While I was working on the exit time of planar BM out of a square I came across the following observation, which I cannot grasp.
I define this exit time as $$\tau = \inf\{t \geq 0: \lvert B(t)\rvert = a \text{ or } \lvert W(t)\rvert = a\}$$ Here $B$ and $W$ are two independent BMs. I further define $$\tau_1 = \inf\{t \geq 0: \lvert B(t)\rvert = a\}$$ $$\tau_2 = \inf\{t \geq 0: \lvert W(t)\rvert = a\}$$ Clearly, $\tau =\tau_1 \wedge \tau_2$. Then, Doob's optional stopping gives me $$E[B_{\tau_1}\mid\mathcal{F}_{\tau_2}] = B_{\tau}$$
To see why this is true note the following facts.

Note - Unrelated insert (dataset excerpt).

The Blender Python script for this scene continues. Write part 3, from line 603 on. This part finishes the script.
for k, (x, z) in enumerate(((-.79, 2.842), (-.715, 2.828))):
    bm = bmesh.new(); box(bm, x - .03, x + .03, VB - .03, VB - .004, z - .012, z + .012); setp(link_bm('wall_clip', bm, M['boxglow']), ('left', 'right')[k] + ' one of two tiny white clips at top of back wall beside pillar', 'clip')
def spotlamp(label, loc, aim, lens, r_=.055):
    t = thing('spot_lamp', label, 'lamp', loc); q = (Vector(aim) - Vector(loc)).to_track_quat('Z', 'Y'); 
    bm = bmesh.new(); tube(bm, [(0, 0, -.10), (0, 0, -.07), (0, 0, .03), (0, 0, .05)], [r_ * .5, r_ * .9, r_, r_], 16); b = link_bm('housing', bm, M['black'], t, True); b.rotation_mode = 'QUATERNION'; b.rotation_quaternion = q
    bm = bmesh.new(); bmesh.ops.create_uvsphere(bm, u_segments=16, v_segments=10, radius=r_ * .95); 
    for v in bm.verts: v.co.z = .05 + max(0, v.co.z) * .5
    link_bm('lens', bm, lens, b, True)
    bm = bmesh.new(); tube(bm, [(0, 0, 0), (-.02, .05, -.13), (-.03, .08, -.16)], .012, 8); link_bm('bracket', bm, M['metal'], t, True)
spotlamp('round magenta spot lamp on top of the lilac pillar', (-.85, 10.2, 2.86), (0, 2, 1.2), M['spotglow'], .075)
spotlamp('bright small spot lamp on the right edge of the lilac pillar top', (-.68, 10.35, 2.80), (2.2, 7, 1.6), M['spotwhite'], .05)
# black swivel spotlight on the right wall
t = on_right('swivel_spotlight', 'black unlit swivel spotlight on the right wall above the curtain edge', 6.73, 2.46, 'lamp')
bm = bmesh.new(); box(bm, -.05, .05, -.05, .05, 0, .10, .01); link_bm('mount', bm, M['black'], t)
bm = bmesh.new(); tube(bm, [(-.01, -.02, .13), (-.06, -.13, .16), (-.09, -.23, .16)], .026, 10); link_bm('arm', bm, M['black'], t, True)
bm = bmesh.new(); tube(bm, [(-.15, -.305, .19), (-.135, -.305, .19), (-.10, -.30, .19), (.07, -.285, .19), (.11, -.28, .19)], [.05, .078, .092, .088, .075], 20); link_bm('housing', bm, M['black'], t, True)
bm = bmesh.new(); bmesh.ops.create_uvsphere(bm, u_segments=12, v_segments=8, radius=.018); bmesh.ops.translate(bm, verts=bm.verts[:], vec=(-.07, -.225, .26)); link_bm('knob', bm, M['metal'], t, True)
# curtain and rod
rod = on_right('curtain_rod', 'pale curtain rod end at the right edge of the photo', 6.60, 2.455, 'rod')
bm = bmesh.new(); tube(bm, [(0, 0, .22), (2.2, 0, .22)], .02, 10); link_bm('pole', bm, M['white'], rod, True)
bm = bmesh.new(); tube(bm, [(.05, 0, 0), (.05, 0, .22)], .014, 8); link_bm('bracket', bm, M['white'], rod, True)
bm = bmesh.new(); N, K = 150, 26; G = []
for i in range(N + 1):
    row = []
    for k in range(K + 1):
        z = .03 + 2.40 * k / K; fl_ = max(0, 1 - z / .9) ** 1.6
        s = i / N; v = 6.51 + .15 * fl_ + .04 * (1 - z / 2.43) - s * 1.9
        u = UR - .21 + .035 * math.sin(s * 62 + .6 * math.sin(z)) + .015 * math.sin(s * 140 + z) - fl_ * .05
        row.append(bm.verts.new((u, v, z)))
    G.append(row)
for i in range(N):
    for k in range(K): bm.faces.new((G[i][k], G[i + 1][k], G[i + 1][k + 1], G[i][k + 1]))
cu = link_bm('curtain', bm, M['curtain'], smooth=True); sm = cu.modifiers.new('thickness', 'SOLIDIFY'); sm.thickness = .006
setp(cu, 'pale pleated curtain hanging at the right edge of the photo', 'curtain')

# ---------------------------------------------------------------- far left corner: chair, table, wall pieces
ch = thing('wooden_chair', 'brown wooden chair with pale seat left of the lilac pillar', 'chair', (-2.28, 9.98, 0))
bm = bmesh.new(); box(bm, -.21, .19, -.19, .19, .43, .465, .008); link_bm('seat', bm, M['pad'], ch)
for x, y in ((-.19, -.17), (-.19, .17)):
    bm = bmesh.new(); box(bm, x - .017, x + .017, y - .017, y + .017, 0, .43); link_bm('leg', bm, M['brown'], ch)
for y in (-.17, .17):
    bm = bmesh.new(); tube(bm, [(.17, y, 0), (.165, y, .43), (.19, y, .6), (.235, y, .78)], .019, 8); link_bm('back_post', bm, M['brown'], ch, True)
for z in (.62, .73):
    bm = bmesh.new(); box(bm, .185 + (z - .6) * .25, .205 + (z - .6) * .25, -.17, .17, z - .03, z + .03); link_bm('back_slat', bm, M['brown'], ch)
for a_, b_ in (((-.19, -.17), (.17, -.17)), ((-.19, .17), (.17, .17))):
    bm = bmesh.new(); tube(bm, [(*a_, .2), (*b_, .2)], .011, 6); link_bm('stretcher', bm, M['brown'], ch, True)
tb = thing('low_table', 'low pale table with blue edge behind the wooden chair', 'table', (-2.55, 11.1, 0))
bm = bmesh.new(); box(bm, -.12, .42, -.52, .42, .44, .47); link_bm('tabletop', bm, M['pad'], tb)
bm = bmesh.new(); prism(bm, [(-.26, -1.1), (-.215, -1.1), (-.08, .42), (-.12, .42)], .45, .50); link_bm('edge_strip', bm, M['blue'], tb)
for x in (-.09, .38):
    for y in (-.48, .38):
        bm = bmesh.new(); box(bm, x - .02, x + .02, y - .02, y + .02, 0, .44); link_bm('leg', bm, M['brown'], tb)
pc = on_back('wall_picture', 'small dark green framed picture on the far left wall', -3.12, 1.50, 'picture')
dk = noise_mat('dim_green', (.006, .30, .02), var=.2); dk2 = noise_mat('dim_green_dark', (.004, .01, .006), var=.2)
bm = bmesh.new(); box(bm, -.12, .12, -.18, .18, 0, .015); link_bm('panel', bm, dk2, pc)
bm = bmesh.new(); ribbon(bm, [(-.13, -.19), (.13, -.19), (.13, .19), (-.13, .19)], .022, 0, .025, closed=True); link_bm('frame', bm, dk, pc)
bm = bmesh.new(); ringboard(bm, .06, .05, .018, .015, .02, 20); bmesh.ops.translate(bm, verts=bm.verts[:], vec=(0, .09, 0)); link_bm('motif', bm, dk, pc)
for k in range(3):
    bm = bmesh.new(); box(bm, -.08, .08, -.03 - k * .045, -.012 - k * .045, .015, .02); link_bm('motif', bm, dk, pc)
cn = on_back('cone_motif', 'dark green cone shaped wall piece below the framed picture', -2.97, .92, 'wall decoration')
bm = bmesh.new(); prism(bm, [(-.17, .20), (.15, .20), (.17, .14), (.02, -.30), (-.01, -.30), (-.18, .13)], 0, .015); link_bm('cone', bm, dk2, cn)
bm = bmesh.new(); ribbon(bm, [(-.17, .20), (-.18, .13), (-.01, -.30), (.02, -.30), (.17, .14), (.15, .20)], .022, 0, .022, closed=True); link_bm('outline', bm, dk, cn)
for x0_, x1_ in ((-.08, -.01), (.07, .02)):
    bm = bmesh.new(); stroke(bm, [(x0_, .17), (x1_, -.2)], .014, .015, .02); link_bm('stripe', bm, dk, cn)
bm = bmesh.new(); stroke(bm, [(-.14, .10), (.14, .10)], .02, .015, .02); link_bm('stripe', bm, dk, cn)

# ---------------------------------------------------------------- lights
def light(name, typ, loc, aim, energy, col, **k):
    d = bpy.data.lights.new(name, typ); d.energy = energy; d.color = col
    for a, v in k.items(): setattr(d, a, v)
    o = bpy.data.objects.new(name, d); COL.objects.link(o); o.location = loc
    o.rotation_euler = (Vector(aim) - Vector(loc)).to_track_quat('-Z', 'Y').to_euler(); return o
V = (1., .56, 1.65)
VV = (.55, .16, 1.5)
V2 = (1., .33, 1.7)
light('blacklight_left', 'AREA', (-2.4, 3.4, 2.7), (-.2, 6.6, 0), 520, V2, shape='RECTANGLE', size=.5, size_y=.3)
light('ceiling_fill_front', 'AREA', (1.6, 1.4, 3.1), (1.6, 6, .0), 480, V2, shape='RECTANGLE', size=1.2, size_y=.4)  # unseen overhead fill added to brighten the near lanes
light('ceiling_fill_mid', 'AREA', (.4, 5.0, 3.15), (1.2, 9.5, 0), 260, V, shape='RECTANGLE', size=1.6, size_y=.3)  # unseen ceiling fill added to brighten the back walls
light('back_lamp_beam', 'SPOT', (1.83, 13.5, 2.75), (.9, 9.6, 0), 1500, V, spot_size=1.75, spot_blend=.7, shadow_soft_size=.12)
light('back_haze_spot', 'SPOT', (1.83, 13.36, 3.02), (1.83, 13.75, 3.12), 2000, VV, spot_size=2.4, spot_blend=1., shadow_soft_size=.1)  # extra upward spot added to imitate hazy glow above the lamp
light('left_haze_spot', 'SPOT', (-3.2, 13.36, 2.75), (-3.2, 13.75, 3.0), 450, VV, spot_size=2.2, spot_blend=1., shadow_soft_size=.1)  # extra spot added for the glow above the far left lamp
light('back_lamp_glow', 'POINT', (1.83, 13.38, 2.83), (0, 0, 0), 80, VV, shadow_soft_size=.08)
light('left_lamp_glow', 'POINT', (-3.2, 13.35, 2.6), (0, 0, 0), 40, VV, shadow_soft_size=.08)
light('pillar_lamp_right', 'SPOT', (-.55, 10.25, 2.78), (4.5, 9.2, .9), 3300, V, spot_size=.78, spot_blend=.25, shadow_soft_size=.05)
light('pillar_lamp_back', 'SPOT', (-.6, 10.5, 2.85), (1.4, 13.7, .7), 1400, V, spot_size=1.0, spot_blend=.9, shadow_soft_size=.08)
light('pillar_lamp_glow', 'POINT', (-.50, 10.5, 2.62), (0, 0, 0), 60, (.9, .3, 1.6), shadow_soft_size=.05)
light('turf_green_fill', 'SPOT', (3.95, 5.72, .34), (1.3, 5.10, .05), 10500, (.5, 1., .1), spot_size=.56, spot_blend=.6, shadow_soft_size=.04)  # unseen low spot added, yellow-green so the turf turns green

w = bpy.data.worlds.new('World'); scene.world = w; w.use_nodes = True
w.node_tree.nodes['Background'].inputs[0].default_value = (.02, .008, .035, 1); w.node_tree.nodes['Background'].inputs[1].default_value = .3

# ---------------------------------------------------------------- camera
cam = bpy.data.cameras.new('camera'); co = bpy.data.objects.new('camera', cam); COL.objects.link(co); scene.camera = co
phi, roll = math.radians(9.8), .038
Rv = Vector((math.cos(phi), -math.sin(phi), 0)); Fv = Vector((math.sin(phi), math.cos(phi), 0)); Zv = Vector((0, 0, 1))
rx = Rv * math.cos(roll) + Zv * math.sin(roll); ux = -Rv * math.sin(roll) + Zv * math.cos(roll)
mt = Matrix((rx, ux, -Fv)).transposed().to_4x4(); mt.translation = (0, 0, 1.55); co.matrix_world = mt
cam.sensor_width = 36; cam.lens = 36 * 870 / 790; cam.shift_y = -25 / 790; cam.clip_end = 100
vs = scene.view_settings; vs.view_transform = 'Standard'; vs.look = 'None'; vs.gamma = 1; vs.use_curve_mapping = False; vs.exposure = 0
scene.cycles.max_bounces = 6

Since both $B$ and $-B$ are martingales, they are also both submartingales. The inequality in this theorem then becomes an equality for our case. Then I apply Doob's optional stopping to obtain $$E[B_{\tau_1\wedge T}\mid\mathcal{F}_{\tau_2}] = B_{\tau\wedge T} \quad
\text{ for any } T < \infty$$
Furthermore,$\lvert B_{\tau_1\wedge T}\rvert \leq a$ and $P\{\tau_1 < \infty\} = 1$. The latter implies $B_{\tau_1\wedge T} \rightarrow B_{\tau_1}$ pointwise as $T$ goes to infinity. Clearly, the same arguments hold for $B_{\tau\wedge T}$ as well. Now fix $A \in \mathcal{F}_{\tau_2}$ and apply the dominated convergence theorem. $$\lim_{T\rightarrow\infty}E[B_{\tau_1\wedge T}1_A] = E[B_{\tau_1}1_A]$$ $$\lim_{T\rightarrow\infty}E[B_{\tau\wedge T}1_A] = E[B_{\tau}1_A]$$
But $E[B_{\tau_1\wedge T}1_A] = E[B_{\tau\wedge T}1_A]$. The limit must be unique, hence $E[B_{\tau_1}1_A] = E[B_{\tau}1_A]$. Since $A \in \mathcal{F}_{\tau_2}$ was arbitrary, $E[B_{\tau_1}\mid\mathcal{F}_{\tau_2}] = B_{\tau}$.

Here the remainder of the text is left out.